Let $A\subsetneq[0,1]$ be some countable set of real numbers. Since the rationals are dense in the reals and since all countable linear orders are embeddable into $\mathbb{Q}$, it seems to me that there has to be a map $f:A\rightarrow[0,1]_\mathbb{Q}$ with $[0,1]_\mathbb{Q}$ being the rational interval such that for any $a\in A$: $$a\leq a'\text{ iff }f(a)\leq f(a')$$
Is it possible to construct $f$ explicitly, without resorting to the axiom of choice?
$f$ does not have to be onto.
From my limited understanding of set theory, you can do this with induction without using any variant of the axiom of choice at all.
Since $A$ is countable, you are assuming there exists some enumeration of its elements $\{a_n\}_{n\in\mathbb{N}}$. Start with the empty map mapping the empty subset of $A$ to an empty subset of $\mathbb{Q}\cap [0,1]$. The induction step is assuming you already have a mapping of $a_1,...,a_k$ to some rationals in this interval $b_1, ..., b_k$ that preserves the linear order. To perform the induction step you need to choose a rational to send $a_{k+1}$ to. Ok. There's a unique pair $a_s, a_t$ such that $s, t \le k$, $a_s$ and $a_t$ are adjacent in the linear order and $a_{k+1}$ is between them.
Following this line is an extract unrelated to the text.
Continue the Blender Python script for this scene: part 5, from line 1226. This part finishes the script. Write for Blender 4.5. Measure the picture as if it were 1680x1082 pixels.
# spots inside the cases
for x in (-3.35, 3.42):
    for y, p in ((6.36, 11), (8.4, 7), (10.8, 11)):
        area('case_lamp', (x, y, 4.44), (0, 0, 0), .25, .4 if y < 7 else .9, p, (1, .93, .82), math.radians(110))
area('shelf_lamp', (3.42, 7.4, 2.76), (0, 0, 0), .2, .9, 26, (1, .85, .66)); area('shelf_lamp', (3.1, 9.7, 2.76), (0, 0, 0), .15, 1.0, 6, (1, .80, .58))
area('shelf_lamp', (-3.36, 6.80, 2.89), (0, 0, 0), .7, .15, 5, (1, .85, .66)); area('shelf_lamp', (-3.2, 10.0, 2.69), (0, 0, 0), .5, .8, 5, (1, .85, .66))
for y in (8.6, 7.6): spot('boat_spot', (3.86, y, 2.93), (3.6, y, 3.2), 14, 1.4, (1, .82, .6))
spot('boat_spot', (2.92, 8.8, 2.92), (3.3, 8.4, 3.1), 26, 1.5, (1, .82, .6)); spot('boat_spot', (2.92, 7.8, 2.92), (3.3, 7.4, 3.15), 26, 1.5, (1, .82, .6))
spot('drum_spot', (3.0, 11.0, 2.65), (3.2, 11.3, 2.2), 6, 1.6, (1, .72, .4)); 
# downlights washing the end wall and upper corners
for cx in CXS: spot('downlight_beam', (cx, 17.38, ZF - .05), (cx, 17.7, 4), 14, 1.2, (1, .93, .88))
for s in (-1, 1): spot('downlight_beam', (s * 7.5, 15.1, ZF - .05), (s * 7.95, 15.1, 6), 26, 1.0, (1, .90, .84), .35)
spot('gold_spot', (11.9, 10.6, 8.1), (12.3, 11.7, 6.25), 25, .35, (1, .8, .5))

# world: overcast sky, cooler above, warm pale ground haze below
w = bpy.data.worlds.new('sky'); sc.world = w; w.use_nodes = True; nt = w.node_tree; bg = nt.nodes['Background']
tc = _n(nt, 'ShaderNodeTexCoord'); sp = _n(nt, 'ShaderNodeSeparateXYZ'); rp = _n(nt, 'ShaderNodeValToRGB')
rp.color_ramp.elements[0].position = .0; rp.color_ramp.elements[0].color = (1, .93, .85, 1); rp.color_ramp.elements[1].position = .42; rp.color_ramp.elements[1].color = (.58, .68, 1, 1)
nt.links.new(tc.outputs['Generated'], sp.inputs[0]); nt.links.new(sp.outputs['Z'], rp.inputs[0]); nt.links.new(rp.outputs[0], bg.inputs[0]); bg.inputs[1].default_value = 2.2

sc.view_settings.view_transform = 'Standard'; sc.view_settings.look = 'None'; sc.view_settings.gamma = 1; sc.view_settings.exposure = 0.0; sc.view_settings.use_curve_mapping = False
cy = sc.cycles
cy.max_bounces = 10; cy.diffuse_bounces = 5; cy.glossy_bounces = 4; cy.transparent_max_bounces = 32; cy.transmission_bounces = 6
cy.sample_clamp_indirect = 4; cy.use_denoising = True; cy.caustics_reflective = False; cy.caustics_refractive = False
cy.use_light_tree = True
So Let $b_{k+1} = (b_s+b_t)/2$. You need to handle the case where $a_{k+1}$ is to the left, or right of all $\{a_1, ..., a_k\}$ and make sure you don't go beyond the interval $[0,1]$. I'll let you complete the detail, but the point is there is no use of the axiom of choice because you're giving an algorithm how to choose $b_{k+1}$.
To finish the proof, you take the union of all finite partial maps you constructed this way to get a complete mapping of $\{a_n\}_{n\in\mathbb{N}}$ to $\{b_n\}_{n\in\mathbb{N}}$.